REQUIRED TASK:
Reproduce, word for word, every line from the first one down to the line containing "def lerp3(a,b,t): return", and nothing else.

──────────

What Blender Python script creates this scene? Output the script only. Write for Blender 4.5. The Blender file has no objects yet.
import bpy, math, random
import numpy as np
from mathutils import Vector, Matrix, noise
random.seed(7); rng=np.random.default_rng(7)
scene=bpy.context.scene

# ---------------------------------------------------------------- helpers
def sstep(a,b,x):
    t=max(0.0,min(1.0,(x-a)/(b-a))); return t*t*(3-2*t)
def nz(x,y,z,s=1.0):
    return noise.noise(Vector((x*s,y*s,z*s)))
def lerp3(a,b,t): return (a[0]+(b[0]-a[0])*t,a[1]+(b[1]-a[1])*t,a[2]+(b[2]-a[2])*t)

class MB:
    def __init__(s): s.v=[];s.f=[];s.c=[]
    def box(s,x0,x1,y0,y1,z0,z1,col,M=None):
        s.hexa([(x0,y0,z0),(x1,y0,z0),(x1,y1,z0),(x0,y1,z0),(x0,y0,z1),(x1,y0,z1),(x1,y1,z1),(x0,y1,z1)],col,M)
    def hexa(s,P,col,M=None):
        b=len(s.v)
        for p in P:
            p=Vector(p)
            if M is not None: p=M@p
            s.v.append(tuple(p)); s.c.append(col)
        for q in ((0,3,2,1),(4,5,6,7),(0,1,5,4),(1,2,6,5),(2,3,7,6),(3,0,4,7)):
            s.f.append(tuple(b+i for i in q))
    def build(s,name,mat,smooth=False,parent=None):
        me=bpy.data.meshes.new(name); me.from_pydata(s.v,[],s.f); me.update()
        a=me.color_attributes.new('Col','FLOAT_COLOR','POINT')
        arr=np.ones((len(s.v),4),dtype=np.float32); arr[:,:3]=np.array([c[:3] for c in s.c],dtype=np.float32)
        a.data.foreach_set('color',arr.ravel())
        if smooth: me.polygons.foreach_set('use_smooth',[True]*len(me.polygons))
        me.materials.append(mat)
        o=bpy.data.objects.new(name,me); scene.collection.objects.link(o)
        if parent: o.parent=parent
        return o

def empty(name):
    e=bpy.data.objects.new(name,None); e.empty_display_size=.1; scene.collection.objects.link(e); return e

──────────

ANSWER TO THE PROBLEM:
What Blender Python script creates this scene? Output the script only. Write for Blender 4.5. The Blender file has no objects yet.
import bpy, math, random
import numpy as np
from mathutils import Vector, Matrix, noise
random.seed(7); rng=np.random.default_rng(7)
scene=bpy.context.scene

# ---------------------------------------------------------------- helpers
def sstep(a,b,x):
    t=max(0.0,min(1.0,(x-a)/(b-a))); return t*t*(3-2*t)
def nz(x,y,z,s=1.0):
    return noise.noise(Vector((x*s,y*s,z*s)))
def lerp3(a,b,t): return (a[0]+(b[0]-a[0])*t,a[1]+(b[1]-a[1])*t,a[2]+(b[2]-a[2])*t)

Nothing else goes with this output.